The US stock market as measured by the S&P 500 (SPX) could be in the first 10% decline since the September 2020. The turn down from SPX peak on 05/07/21 and the Dow Jones Industrial Average top on 05/10/21 has been strong and steady.
The SPX 30 – minute chart courtesy of Trading View illustrates the characteristic of the decline.

So far, the SPX appears to be forming an Elliott five-wave impulse pattern. If this count is correct, it could be just the first wave down of a larger developing five-wave pattern. Note the smooth and relentless manner of the intraday declines. The bulls can not mount a successful counterattack.
The daily SPX chart shows this decline in terms of the bigger picture.

SPX daily RSI is still not in the oversold zone, and daily MACD lines haven’t even crossed the zero line.
Fibonacci retracement levels are usually the first place to examine when looking for where a market movement could terminate.
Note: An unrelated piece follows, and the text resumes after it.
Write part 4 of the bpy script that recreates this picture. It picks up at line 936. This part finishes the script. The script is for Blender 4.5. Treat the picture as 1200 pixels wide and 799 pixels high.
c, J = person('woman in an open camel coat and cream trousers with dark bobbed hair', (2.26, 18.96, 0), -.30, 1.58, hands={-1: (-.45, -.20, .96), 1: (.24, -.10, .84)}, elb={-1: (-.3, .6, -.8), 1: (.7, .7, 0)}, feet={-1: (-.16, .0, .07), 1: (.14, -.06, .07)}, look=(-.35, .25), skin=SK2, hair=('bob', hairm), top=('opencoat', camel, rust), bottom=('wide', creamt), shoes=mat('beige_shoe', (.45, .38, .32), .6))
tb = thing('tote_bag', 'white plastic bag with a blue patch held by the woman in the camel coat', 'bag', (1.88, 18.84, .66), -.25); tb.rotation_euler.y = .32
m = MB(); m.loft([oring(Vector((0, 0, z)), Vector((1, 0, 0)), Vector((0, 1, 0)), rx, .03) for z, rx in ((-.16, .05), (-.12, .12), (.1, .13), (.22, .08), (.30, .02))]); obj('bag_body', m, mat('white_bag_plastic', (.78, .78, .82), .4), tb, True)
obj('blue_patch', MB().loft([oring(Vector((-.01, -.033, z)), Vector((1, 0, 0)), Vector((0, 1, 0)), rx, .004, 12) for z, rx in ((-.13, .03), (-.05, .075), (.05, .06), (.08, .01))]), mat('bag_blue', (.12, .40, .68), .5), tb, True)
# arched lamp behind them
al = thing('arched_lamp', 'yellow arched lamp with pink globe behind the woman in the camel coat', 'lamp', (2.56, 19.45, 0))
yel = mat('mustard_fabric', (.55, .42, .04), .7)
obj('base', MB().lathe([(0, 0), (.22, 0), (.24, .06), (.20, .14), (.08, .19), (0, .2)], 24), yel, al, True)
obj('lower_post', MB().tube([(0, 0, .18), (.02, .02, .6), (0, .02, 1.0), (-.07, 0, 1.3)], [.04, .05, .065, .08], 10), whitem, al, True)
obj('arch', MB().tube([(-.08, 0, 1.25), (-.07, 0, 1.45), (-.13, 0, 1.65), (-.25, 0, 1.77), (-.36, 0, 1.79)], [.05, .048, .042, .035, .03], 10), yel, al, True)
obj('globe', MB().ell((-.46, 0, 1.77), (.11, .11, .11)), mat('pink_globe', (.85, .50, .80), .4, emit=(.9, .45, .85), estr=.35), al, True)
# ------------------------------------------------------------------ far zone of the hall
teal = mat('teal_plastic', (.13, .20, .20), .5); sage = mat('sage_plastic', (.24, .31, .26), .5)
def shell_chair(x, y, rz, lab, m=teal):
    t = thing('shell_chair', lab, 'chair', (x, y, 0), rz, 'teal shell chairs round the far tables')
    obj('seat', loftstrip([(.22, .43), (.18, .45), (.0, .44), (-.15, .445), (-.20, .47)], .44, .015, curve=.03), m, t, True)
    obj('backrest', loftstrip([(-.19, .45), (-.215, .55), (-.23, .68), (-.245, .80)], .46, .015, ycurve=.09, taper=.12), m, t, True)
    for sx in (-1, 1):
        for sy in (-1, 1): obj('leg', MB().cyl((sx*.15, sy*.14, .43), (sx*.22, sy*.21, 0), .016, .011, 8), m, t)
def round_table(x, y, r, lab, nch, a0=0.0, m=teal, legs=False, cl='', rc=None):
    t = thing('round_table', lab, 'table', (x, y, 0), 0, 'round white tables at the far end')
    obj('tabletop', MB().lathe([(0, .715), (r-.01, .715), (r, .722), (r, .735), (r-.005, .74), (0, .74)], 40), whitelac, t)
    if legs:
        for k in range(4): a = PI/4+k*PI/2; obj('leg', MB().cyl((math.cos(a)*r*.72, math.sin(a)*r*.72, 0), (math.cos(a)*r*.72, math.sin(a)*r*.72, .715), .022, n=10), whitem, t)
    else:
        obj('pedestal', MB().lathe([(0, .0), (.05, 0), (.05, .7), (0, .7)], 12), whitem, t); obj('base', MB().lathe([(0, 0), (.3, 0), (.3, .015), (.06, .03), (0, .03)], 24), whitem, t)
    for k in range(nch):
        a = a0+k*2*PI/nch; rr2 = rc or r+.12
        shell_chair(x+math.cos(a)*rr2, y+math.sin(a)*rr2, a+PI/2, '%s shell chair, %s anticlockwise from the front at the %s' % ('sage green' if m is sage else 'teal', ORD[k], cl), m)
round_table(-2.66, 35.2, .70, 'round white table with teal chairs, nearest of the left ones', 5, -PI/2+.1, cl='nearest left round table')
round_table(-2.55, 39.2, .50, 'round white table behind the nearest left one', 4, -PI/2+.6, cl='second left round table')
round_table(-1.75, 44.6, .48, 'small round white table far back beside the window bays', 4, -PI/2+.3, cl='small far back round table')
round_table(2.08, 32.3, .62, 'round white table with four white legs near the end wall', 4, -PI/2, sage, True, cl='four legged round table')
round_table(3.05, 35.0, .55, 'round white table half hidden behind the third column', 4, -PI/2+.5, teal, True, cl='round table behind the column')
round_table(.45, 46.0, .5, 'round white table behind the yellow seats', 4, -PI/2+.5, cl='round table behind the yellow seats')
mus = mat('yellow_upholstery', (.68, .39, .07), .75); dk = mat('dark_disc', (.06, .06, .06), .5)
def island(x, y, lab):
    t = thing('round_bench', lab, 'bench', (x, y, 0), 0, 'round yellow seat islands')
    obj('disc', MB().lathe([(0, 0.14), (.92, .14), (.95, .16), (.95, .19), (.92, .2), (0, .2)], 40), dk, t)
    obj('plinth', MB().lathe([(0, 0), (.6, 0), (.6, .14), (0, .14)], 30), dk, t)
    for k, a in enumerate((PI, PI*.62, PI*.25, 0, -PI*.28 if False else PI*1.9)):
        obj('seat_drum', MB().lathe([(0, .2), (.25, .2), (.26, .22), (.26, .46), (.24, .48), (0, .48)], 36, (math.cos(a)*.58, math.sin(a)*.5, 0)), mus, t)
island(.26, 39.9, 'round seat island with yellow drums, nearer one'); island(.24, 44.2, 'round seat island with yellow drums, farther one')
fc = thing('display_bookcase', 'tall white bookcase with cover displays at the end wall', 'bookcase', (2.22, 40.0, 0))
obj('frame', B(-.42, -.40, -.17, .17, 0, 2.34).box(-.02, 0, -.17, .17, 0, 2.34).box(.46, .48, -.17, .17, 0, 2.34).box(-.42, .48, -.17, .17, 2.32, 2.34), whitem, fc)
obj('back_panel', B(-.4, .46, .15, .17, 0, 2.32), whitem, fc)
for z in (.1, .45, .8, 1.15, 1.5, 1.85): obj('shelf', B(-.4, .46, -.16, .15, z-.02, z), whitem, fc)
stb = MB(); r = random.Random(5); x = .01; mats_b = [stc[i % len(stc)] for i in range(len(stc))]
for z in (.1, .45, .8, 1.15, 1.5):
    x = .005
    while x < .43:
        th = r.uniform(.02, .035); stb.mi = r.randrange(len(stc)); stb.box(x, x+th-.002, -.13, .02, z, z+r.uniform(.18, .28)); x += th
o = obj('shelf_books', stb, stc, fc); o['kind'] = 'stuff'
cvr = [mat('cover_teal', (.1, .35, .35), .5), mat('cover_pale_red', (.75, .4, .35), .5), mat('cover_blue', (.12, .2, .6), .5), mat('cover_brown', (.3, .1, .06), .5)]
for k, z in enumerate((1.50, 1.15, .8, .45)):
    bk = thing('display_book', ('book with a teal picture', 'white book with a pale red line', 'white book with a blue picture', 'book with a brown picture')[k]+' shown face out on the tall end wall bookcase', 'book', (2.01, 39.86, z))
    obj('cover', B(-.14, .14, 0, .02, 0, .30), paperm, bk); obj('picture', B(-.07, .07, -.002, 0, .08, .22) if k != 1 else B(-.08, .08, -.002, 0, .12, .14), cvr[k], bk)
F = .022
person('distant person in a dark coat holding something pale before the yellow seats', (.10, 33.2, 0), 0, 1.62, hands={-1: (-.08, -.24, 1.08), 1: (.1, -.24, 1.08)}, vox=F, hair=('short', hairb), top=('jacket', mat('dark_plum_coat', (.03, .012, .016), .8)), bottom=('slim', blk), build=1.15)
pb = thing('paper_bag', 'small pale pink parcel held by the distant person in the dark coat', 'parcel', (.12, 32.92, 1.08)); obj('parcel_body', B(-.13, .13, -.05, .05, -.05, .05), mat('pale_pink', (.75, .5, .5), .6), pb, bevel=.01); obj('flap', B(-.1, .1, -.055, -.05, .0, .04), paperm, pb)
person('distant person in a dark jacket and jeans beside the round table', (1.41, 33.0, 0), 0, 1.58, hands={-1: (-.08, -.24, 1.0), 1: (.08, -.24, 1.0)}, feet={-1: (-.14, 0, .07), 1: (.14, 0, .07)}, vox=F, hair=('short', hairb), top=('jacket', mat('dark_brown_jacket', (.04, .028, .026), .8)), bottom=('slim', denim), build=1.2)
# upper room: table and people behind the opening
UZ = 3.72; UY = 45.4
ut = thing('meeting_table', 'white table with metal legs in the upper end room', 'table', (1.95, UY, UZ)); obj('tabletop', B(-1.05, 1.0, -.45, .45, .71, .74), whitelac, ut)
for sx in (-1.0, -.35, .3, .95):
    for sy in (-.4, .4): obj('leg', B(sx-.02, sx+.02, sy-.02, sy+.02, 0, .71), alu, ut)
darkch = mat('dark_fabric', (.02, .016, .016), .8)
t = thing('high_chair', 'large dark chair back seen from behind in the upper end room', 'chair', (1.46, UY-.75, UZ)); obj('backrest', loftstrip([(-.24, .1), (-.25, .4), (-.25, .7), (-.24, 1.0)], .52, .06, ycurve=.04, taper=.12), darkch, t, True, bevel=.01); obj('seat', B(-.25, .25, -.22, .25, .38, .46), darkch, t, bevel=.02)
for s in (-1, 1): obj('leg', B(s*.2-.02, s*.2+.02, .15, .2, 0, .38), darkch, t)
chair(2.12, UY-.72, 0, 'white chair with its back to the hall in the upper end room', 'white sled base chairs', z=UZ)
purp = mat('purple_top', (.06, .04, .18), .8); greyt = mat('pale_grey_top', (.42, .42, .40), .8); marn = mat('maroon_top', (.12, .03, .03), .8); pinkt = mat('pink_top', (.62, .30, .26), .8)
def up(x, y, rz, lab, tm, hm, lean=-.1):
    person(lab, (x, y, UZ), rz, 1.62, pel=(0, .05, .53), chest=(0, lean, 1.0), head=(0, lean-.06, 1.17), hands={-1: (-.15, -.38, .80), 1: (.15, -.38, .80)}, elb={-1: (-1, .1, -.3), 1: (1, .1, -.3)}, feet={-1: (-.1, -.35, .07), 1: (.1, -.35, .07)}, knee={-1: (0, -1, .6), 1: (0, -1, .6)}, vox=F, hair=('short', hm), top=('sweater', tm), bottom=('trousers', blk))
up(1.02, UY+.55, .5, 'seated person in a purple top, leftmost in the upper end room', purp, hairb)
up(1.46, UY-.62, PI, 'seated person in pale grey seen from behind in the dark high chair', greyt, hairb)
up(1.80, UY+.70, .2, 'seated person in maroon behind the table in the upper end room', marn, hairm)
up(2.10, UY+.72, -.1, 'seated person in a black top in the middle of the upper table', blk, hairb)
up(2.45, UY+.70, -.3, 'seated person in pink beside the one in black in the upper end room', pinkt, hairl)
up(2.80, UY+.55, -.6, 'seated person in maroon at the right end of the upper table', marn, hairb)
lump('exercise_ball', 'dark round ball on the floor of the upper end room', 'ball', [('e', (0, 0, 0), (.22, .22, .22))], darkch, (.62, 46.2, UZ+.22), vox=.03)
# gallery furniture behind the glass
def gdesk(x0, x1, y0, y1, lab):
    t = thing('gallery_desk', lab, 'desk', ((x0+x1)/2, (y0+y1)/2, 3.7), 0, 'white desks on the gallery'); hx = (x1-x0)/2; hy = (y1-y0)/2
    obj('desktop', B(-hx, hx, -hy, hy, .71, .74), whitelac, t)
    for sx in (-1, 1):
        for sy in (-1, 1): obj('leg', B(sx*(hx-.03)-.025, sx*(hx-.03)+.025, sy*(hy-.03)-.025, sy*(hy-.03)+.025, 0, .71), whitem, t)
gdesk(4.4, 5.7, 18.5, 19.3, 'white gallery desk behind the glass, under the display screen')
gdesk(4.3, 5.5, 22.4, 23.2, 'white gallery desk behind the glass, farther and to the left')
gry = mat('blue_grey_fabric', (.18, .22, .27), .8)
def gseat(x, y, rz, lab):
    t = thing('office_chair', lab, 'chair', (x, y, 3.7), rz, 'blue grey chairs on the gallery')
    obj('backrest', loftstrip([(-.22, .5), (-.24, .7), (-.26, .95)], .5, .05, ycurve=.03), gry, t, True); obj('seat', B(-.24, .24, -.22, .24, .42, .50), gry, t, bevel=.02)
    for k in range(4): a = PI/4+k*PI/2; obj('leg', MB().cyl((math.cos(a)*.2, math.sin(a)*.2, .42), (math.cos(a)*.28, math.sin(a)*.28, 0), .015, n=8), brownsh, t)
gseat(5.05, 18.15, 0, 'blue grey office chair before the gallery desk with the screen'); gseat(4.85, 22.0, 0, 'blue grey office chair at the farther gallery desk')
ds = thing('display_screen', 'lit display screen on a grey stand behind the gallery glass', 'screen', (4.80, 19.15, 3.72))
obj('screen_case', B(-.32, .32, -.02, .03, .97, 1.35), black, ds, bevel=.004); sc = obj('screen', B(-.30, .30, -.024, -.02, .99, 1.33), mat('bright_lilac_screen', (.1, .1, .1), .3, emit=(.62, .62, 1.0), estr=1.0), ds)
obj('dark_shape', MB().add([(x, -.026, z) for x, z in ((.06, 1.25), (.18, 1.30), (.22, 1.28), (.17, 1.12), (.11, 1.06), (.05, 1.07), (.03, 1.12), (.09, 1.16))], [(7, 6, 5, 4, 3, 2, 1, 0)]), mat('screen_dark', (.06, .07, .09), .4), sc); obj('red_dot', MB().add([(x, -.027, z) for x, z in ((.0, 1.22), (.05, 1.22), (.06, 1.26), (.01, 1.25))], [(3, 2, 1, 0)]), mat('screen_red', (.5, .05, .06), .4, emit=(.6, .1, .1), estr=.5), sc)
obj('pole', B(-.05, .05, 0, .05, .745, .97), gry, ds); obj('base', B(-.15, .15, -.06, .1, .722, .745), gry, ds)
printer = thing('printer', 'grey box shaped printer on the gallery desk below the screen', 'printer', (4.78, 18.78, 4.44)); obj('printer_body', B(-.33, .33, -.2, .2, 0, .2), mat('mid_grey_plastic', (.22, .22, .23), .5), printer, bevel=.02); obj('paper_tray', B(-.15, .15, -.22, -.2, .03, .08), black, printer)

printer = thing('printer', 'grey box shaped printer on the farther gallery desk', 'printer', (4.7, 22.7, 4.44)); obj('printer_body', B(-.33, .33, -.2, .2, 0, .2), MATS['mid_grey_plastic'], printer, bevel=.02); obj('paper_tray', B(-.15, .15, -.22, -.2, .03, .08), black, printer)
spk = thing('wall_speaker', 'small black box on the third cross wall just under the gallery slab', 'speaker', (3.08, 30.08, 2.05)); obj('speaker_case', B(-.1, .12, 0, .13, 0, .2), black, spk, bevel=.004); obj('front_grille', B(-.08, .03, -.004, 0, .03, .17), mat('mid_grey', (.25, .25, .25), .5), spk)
A .236 retrace of the SPX bull move from 03/23/20 to 05/07/21 is at 3755.00 near the bottoms of the minor January and March corrections. The 200-day moving average is such a widely followed indicator it sometimes becomes a self-fulfilling prophecy. In about two-weeks the 200-day moving average could be at or just above the .236 retrace level. Chart support, Fibonacci level, and the 200-day moving average could be where there’s aggressive buying.
Traders are holding 50% short from SPX 4170 and 50% short from the 05/12/21 open at 4135. Continue holding short.